TASK TO CARRY OUT: Write out the records below once more, exactly as they stand.

## START PROVIDED RECORDS

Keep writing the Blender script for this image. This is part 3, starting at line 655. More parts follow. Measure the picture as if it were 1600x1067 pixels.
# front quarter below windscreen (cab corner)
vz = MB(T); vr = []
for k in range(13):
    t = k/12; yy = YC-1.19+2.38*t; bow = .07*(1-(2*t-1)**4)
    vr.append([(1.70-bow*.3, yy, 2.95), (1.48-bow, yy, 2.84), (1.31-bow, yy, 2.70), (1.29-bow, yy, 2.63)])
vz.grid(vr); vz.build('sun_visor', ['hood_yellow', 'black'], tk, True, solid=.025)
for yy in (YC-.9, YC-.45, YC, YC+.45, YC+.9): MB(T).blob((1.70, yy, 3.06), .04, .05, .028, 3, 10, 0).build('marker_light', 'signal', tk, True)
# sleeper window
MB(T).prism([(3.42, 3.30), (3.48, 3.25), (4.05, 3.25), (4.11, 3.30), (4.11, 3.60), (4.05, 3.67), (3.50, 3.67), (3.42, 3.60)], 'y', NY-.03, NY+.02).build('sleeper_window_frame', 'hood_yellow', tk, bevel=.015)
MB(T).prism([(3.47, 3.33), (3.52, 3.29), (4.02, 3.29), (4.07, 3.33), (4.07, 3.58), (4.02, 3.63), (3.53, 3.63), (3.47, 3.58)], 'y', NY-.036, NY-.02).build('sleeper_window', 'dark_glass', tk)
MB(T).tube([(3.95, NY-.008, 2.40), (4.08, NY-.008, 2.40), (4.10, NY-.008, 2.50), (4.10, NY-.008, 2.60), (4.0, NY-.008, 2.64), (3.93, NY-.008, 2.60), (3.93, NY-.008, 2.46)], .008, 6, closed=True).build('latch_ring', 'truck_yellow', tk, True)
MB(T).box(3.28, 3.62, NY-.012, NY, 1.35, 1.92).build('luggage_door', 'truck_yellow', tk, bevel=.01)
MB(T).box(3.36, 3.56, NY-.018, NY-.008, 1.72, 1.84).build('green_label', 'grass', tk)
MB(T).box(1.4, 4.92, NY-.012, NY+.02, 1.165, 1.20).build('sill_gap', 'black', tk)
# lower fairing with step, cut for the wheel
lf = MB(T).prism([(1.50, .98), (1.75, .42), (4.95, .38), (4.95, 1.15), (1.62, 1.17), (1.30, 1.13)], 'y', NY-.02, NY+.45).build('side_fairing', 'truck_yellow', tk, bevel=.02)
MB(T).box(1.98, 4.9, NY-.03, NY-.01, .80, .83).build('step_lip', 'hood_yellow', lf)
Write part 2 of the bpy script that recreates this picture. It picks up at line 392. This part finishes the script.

## END PROVIDED RECORDS

ANSWER TO THIS EXERCISE:
Keep writing the Blender script for this image. This is part 3, starting at line 655. More parts follow. Measure the picture as if it were 1600x1067 pixels.
# front quarter below windscreen (cab corner)
vz = MB(T); vr = []
for k in range(13):
    t = k/12; yy = YC-1.19+2.38*t; bow = .07*(1-(2*t-1)**4)
    vr.append([(1.70-bow*.3, yy, 2.95), (1.48-bow, yy, 2.84), (1.31-bow, yy, 2.70), (1.29-bow, yy, 2.63)])
vz.grid(vr); vz.build('sun_visor', ['hood_yellow', 'black'], tk, True, solid=.025)
for yy in (YC-.9, YC-.45, YC, YC+.45, YC+.9): MB(T).blob((1.70, yy, 3.06), .04, .05, .028, 3, 10, 0).build('marker_light', 'signal', tk, True)
# sleeper window
MB(T).prism([(3.42, 3.30), (3.48, 3.25), (4.05, 3.25), (4.11, 3.30), (4.11, 3.60), (4.05, 3.67), (3.50, 3.67), (3.42, 3.60)], 'y', NY-.03, NY+.02).build('sleeper_window_frame', 'hood_yellow', tk, bevel=.015)
MB(T).prism([(3.47, 3.33), (3.52, 3.29), (4.02, 3.29), (4.07, 3.33), (4.07, 3.58), (4.02, 3.63), (3.53, 3.63), (3.47, 3.58)], 'y', NY-.036, NY-.02).build('sleeper_window', 'dark_glass', tk)
MB(T).tube([(3.95, NY-.008, 2.40), (4.08, NY-.008, 2.40), (4.10, NY-.008, 2.50), (4.10, NY-.008, 2.60), (4.0, NY-.008, 2.64), (3.93, NY-.008, 2.60), (3.93, NY-.008, 2.46)], .008, 6, closed=True).build('latch_ring', 'truck_yellow', tk, True)
MB(T).box(3.28, 3.62, NY-.012, NY, 1.35, 1.92).build('luggage_door', 'truck_yellow', tk, bevel=.01)
MB(T).box(3.36, 3.56, NY-.018, NY-.008, 1.72, 1.84).build('green_label', 'grass', tk)
MB(T).box(1.4, 4.92, NY-.012, NY+.02, 1.165, 1.20).build('sill_gap', 'black', tk)
# lower fairing with step, cut for the wheel
lf = MB(T).prism([(1.50, .98), (1.75, .42), (4.95, .38), (4.95, 1.15), (1.62, 1.17), (1.30, 1.13)], 'y', NY-.02, NY+.45).build('side_fairing', 'truck_yellow', tk, bevel=.02)
MB(T).box(1.98, 4.9, NY-.03, NY-.01, .80, .83).build('step_lip', 'hood_yellow', lf)
Write part 2 of the bpy script that recreates this picture. It picks up at line 392. This part finishes the script.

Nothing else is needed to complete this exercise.